One of the hard truths of life is that there’s never enough time to read all the books you want to read, or to see all the films that pique your interest. So it wasn’t until the last two weeks that I caught up with “Sarah’s Key”, the multi-layered novel by Tatiana de Rosnay, and its movie version, starring Kristin Scott Thomas.
“Sarah’s Key” tells two stories simultaneously. We follow Sarah, a 10-year-old Jewish girl in Occupied Paris, as she and her parents fall victim to the infamous Vel d’Hiv Roundup conducted not by the SS, but by the French authorities. Before leaving their apartment, Sarah tries to save her 4-year-old brother Michel by locking him in a secret cupboard, promising him, “I’ll come back for you”, as she pockets the key. The second story is that of Julia Jarmond, an American journalist, who comes to learn the role her French husband’s family played in Sarah’s story after Vel d’Hiv and her later escape from a detainment camp in Drancy.
De Rosnay fits a number of considerable issues into her compact book. Let’s start with the theme common to both stories—the varying degrees of culpability displayed by the characters. We first see the outright collaboration of the French authorities, who eagerly exceeded what the SS ordered by including over 4,000 Jewish children in the Vel d’Hiv Roundup. Collaboration shades into complicity as we watch the behavior of the landlady at Sarah’s apartment building, as well as that of various characters who see and do nothing. And then there’s the Tézac family, Julia’s in-laws, who passively benefit from the situation by moving into the large and suddenly vacant apartment of Sarah’s family only a few days after the Roundup. They suspect, but choose to ignore until confronted by Sarah’s return. And finally, there are Julia’s husband and his aged grandmother, who simply bury the past altogether and hope everyone will forget.

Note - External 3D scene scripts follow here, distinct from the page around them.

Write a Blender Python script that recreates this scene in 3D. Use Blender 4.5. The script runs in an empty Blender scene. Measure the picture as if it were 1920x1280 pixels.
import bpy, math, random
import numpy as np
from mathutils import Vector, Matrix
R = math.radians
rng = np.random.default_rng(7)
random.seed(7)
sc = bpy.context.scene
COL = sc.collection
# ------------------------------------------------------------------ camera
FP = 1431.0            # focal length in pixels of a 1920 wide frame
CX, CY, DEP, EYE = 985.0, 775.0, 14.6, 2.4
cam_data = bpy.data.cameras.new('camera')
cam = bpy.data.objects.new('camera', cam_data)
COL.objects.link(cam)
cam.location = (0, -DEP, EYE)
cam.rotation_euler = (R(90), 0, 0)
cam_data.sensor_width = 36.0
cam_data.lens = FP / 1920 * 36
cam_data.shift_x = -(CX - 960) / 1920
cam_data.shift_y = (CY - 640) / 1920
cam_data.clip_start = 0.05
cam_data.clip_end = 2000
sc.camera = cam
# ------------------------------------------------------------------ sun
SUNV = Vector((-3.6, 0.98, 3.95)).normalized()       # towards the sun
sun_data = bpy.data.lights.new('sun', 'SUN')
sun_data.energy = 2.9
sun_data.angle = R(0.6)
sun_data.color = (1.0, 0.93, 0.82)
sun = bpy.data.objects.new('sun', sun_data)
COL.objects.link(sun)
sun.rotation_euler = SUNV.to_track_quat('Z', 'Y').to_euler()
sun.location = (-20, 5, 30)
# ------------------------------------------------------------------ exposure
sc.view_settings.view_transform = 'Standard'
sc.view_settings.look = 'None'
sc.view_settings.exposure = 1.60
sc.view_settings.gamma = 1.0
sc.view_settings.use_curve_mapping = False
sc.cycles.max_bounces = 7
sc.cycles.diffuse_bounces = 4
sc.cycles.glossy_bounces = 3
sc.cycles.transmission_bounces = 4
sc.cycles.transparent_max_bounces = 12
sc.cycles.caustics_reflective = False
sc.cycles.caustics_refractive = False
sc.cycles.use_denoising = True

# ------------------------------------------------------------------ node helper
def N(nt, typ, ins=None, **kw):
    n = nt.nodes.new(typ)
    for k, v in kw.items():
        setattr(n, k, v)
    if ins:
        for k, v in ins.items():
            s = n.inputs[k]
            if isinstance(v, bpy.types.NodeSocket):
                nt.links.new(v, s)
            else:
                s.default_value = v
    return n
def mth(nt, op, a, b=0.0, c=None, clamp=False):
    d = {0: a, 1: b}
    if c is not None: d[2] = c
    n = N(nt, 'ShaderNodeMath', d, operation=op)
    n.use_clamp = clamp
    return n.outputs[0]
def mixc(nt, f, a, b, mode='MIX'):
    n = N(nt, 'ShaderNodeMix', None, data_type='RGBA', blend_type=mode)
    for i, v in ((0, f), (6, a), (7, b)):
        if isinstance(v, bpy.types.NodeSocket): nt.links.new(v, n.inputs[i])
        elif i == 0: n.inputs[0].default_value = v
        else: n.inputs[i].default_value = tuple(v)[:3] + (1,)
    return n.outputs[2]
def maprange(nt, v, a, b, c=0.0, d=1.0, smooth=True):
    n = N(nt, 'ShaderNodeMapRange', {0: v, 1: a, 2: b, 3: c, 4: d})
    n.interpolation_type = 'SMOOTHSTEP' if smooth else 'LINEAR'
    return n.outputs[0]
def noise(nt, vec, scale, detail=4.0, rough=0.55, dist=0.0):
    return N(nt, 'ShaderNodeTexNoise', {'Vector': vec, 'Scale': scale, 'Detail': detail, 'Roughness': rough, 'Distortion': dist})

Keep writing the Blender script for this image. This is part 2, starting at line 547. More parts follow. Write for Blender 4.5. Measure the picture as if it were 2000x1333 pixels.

De Rosnay’s story forces us to consider other, yet equally important questions. What is identity? Is it right to confront someone with the fact that a parent was not who she says she was, and by extension, you as her child are not who you think you are? This happens twice in “Sarah’s Key”, the first, with a happy outcome, when Julia’s father-in-law learns that his own father, despite all appearances, never forgot Sarah. And then because of Julia’s compulsion to learn Sarah’s fate, she meets her son, who is shocked to learn of his mother’s experiences. He almost nastily denies what Julia’s investigation has uncovered, but after the passage of time, comes to embrace it, as well as the woman who brought him this knowledge. Though it’s easy to foresee, the tribute Julia ultimately pays Sarah is a fitting end to both stories.
The historic background of de Rosnay’s novel is little known in the U.S., where the myth persists that all of France fought in the Resistance during World War II down to the last man, woman and child. I already knew about the Vel d’Hiv Roundup—oddly enough, not because I had been a college history major, but through another excellent novel I had read in high school, “An Infinity of Mirrors” by Richard Condon, the author of “The Manchurian Candidate”. The shades of gray involved in the story of France during World War II can’t be described in a 30-second sound bite; the post-war sweeping of this history under the rug by the French themselves is another reason why we know so little about it. In fact it wasn’t until 1995 that a French official, in this case President Jacques Chirac, publicly acknowledged the nation’s complicity in the Vel d’Hiv Roundup and other similar actions during the Occupation.
Whether as novel or film, “Sarah’s Key” is a haunting experience. The movie follows the book version of Sarah’s story very closely, but Julia’s story loses some key elements in the translation to film—her background and marriage, the role her daughter plays in uncovering Sarah’s fate, and most prominently, the elimination of several of Julia’s in-laws and friends whose views and experiences illustrate a fascinating range of reactions to her investigation. There are also some subtle but important differences in the details. Both book and film contain a scene in which the Dufaures, the older couple who shelter Sarah, offer a bribe to a French official to refrain from demanding identity papers for the child they’re hiding in plain sight. Tellingly, in the novel he pockets the cash without further question; in the film he sees the bills, yet nobly declines the money, letting Sarah pass as the couple’s grandchild. I don’t think I’m being overly cynical by saying that the scene as related in the novel is closer to reality.
The film features some excellent performances by Kristin Scott Thomas as Julia, Niels Arestrup and Dominique Frot as the Dufaures, and especially Mélusine Mayance as Sarah. The DVD version has a lengthy and engrossing “Making of…” that adds to the experience in important ways. Both the movie and the book are well worth your time.